Let's say there is a seeder (S) and three downloaders (A, B, and C). The speed between S and A and between S and B is very fast, but between S and C is it very slow. However, C can download from B very quickly. C, in this case, will download from and upload to B instead of S. Does A get ripped off because C doesn't upload to him? Not really, since nothing is stopping him from getting some upload from B as well as S. What if the upload from B to A isn't that fast? A just downloads from S! Little harm is done anyway, since the benefit from that connection would be tiny, and it also frees things up around the board for the faster transfers.
In the long run, it should balance out in such a way that everybody gets the best download speeds they can attain based on the speeds they can upload! - bairy, on 10/12/2007, -0/+3Why would you want to limit yourself to only fast seeds. If you don't get anything off the fast seeds at first then several slow downloads beats nothing at all.
- inactive, on 10/12/2007, -0/+3Because the longer you sit there uploading the longer the MPAA or RIAA has to log your IP.
- rompom7, on 10/12/2007, -0/+3You have no idea how BitTorrent works do you?
- NetLogic, on 10/12/2007, -3/+6This won't be a problem really for private trackers which have ratio requirements.
- Mirag3, on 10/12/2007, -2/+5look, im sorry, maybe im selfish, but when im uploading at 200 Mbit/s and all I get down is fricken 120 KB/s TOTAL I get a little cranky. As of this very moment, my bandwidth for this month is 11.25 GB down, 149.90 GB up - a ratio of 13.319:1! Yet for some reason, all i get is 300 KB/s max. I'm trying BitTyrant tonight. Maybe I can finally max out my 15 Mbps down.
- msgyrd, on 10/12/2007, -0/+3lol. Private trackers are what RUN bittorrent. There, corrected that for you. Almost all major torrents you see on public trackers originate from private trackers.
- n00bst3r, on 10/12/2007, -2/+5Also its probably pretty easy to make other clients deny service to these clients.
- planetbeing, on 10/12/2007, -3/+6I've read the research paper written by the group that developed BitTyrant. What is important to realize is that the article unequivocally concludes that if BitTyrant were to be adopted universally, overall BitTorrent performance WILL decrease.
However, the reason that they give for this decrease is that the overwhelming majority of BitTorrent users are low-capacity users who are currently relying on the generosity of high-capacity users. If the high-capacity users adopted BitTyrant, they will certainly benefit, but they will become generous and low-capacity users will suffer. Since the majority of BitTorrent users are such low-capacity users, overall BitTorrent performance will decrease.

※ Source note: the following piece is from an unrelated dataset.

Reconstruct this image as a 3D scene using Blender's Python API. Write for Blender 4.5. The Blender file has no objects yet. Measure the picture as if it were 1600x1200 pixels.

If you want to live in a more exclusivist file-sharing world, than the new world order would be an improvement. However, many users of P2P programs have professed a desire for more equal access to everyone, which is why protocols such as DC are frowned upon. For those who believe in equality, BitTyrant would be an unwelcome development. - bmwboy, on 10/12/2007, -0/+2BitTyrant isn't bad, it just allows those who can upload faster to download faster, just bug you isp a bit, and they might loosen up on the upload (or upgrade your plan), BitThief is outright awful, it just doesn't do BitTorrent right...
- geoffreyireland, on 10/12/2007, -0/+2I used BitTyrant during the week and noticed no increase in speed.
All the files went the same speed in and around. - inactive, on 10/12/2007, -1/+3BitThief = RIAAware?